- WORK REQUIRED: Output the material beneath exactly, leaving nothing out.

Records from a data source
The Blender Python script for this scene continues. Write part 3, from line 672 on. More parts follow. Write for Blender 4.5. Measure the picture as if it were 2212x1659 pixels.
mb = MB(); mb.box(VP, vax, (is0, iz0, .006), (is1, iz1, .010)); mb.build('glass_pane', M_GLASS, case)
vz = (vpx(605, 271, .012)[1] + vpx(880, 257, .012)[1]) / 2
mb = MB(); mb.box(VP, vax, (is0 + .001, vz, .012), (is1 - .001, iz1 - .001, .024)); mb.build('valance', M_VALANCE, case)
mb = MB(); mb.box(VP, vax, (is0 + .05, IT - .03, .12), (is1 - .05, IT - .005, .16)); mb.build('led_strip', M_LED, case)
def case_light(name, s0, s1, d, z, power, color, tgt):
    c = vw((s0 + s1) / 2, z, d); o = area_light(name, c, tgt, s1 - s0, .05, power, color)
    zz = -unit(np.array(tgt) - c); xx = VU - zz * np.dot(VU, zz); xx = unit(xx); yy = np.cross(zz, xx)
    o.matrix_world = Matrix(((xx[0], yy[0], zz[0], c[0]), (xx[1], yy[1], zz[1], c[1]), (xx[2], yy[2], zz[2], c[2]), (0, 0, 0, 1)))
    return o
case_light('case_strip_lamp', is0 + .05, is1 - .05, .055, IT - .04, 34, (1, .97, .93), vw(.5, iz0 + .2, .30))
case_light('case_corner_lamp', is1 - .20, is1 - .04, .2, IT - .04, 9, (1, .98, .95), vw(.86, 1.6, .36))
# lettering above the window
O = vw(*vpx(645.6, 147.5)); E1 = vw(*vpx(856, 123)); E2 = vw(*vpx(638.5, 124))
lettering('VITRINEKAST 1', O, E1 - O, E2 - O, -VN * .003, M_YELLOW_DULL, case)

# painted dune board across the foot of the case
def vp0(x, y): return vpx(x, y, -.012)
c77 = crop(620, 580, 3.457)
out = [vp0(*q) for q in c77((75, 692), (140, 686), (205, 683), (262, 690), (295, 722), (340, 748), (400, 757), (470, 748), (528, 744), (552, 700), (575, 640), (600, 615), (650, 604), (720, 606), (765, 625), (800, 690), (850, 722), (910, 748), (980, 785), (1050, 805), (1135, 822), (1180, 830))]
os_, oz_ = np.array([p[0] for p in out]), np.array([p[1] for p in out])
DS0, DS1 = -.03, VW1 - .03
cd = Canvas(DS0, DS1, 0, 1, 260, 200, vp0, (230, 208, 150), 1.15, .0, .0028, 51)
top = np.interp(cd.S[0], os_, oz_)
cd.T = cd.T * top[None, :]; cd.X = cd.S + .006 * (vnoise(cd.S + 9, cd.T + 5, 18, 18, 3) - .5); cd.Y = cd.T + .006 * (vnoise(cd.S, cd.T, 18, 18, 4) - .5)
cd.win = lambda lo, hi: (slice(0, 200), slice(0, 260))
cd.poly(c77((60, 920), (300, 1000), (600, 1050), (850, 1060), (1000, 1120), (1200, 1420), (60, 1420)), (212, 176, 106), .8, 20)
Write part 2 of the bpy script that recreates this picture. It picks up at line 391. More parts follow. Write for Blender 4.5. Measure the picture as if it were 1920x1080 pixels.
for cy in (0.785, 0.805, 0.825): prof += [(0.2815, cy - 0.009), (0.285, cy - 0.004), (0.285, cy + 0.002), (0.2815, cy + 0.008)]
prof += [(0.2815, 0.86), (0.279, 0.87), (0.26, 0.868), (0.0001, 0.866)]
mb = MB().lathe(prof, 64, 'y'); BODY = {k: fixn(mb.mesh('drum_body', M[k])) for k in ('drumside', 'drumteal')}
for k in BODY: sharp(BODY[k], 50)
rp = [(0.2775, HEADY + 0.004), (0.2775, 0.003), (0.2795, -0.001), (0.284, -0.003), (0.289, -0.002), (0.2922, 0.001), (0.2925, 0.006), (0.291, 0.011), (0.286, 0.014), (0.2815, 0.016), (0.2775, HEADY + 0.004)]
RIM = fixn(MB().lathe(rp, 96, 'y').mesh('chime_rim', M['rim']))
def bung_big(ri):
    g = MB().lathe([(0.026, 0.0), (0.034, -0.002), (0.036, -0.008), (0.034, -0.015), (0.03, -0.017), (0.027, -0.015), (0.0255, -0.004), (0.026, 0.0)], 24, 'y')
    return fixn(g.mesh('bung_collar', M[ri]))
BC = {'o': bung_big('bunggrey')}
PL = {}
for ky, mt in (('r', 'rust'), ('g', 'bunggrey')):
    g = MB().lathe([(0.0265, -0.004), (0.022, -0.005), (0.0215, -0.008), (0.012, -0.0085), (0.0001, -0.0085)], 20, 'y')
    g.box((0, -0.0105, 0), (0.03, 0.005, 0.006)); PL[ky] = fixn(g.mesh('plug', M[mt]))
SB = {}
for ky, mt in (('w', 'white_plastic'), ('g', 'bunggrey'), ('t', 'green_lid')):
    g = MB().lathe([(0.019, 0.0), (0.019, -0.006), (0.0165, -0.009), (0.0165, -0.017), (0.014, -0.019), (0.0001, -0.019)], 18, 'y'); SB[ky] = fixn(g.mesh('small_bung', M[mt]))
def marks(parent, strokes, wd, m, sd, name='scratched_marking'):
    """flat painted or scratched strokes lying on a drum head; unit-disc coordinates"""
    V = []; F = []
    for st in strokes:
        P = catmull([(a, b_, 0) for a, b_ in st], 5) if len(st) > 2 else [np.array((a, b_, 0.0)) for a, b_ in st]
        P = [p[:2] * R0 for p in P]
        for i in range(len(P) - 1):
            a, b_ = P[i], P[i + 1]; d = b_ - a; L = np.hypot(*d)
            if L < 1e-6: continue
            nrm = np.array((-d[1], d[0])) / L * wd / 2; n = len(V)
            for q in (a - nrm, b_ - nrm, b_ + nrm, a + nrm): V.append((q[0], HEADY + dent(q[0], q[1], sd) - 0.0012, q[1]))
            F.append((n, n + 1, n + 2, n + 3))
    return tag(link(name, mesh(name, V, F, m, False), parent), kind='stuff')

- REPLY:
The Blender Python script for this scene continues. Write part 3, from line 672 on. More parts follow. Write for Blender 4.5. Measure the picture as if it were 2212x1659 pixels.
mb = MB(); mb.box(VP, vax, (is0, iz0, .006), (is1, iz1, .010)); mb.build('glass_pane', M_GLASS, case)
vz = (vpx(605, 271, .012)[1] + vpx(880, 257, .012)[1]) / 2
mb = MB(); mb.box(VP, vax, (is0 + .001, vz, .012), (is1 - .001, iz1 - .001, .024)); mb.build('valance', M_VALANCE, case)
mb = MB(); mb.box(VP, vax, (is0 + .05, IT - .03, .12), (is1 - .05, IT - .005, .16)); mb.build('led_strip', M_LED, case)
def case_light(name, s0, s1, d, z, power, color, tgt):
    c = vw((s0 + s1) / 2, z, d); o = area_light(name, c, tgt, s1 - s0, .05, power, color)
    zz = -unit(np.array(tgt) - c); xx = VU - zz * np.dot(VU, zz); xx = unit(xx); yy = np.cross(zz, xx)
    o.matrix_world = Matrix(((xx[0], yy[0], zz[0], c[0]), (xx[1], yy[1], zz[1], c[1]), (xx[2], yy[2], zz[2], c[2]), (0, 0, 0, 1)))
    return o
case_light('case_strip_lamp', is0 + .05, is1 - .05, .055, IT - .04, 34, (1, .97, .93), vw(.5, iz0 + .2, .30))
case_light('case_corner_lamp', is1 - .20, is1 - .04, .2, IT - .04, 9, (1, .98, .95), vw(.86, 1.6, .36))
# lettering above the window
O = vw(*vpx(645.6, 147.5)); E1 = vw(*vpx(856, 123)); E2 = vw(*vpx(638.5, 124))
lettering('VITRINEKAST 1', O, E1 - O, E2 - O, -VN * .003, M_YELLOW_DULL, case)

# painted dune board across the foot of the case
def vp0(x, y): return vpx(x, y, -.012)
c77 = crop(620, 580, 3.457)
out = [vp0(*q) for q in c77((75, 692), (140, 686), (205, 683), (262, 690), (295, 722), (340, 748), (400, 757), (470, 748), (528, 744), (552, 700), (575, 640), (600, 615), (650, 604), (720, 606), (765, 625), (800, 690), (850, 722), (910, 748), (980, 785), (1050, 805), (1135, 822), (1180, 830))]
os_, oz_ = np.array([p[0] for p in out]), np.array([p[1] for p in out])
DS0, DS1 = -.03, VW1 - .03
cd = Canvas(DS0, DS1, 0, 1, 260, 200, vp0, (230, 208, 150), 1.15, .0, .0028, 51)
top = np.interp(cd.S[0], os_, oz_)
cd.T = cd.T * top[None, :]; cd.X = cd.S + .006 * (vnoise(cd.S + 9, cd.T + 5, 18, 18, 3) - .5); cd.Y = cd.T + .006 * (vnoise(cd.S, cd.T, 18, 18, 4) - .5)
cd.win = lambda lo, hi: (slice(0, 200), slice(0, 260))
cd.poly(c77((60, 920), (300, 1000), (600, 1050), (850, 1060), (1000, 1120), (1200, 1420), (60, 1420)), (212, 176, 106), .8, 20)
Write part 2 of the bpy script that recreates this picture. It picks up at line 391. More parts follow. Write for Blender 4.5. Measure the picture as if it were 1920x1080 pixels.
for cy in (0.785, 0.805, 0.825): prof += [(0.2815, cy - 0.009), (0.285, cy - 0.004), (0.285, cy + 0.002), (0.2815, cy + 0.008)]
prof += [(0.2815, 0.86), (0.279, 0.87), (0.26, 0.868), (0.0001, 0.866)]
mb = MB().lathe(prof, 64, 'y'); BODY = {k: fixn(mb.mesh('drum_body', M[k])) for k in ('drumside', 'drumteal')}
for k in BODY: sharp(BODY[k], 50)
rp = [(0.2775, HEADY + 0.004), (0.2775, 0.003), (0.2795, -0.001), (0.284, -0.003), (0.289, -0.002), (0.2922, 0.001), (0.2925, 0.006), (0.291, 0.011), (0.286, 0.014), (0.2815, 0.016), (0.2775, HEADY + 0.004)]
RIM = fixn(MB().lathe(rp, 96, 'y').mesh('chime_rim', M['rim']))
def bung_big(ri):
    g = MB().lathe([(0.026, 0.0), (0.034, -0.002), (0.036, -0.008), (0.034, -0.015), (0.03, -0.017), (0.027, -0.015), (0.0255, -0.004), (0.026, 0.0)], 24, 'y')
    return fixn(g.mesh('bung_collar', M[ri]))
BC = {'o': bung_big('bunggrey')}
PL = {}
for ky, mt in (('r', 'rust'), ('g', 'bunggrey')):
    g = MB().lathe([(0.0265, -0.004), (0.022, -0.005), (0.0215, -0.008), (0.012, -0.0085), (0.0001, -0.0085)], 20, 'y')
    g.box((0, -0.0105, 0), (0.03, 0.005, 0.006)); PL[ky] = fixn(g.mesh('plug', M[mt]))
SB = {}
for ky, mt in (('w', 'white_plastic'), ('g', 'bunggrey'), ('t', 'green_lid')):
    g = MB().lathe([(0.019, 0.0), (0.019, -0.006), (0.0165, -0.009), (0.0165, -0.017), (0.014, -0.019), (0.0001, -0.019)], 18, 'y'); SB[ky] = fixn(g.mesh('small_bung', M[mt]))
def marks(parent, strokes, wd, m, sd, name='scratched_marking'):
    """flat painted or scratched strokes lying on a drum head; unit-disc coordinates"""
    V = []; F = []
    for st in strokes:
        P = catmull([(a, b_, 0) for a, b_ in st], 5) if len(st) > 2 else [np.array((a, b_, 0.0)) for a, b_ in st]
        P = [p[:2] * R0 for p in P]
        for i in range(len(P) - 1):
            a, b_ = P[i], P[i + 1]; d = b_ - a; L = np.hypot(*d)
            if L < 1e-6: continue
            nrm = np.array((-d[1], d[0])) / L * wd / 2; n = len(V)
            for q in (a - nrm, b_ - nrm, b_ + nrm, a + nrm): V.append((q[0], HEADY + dent(q[0], q[1], sd) - 0.0012, q[1]))
            F.append((n, n + 1, n + 2, n + 3))
    return tag(link(name, mesh(name, V, F, m, False), parent), kind='stuff')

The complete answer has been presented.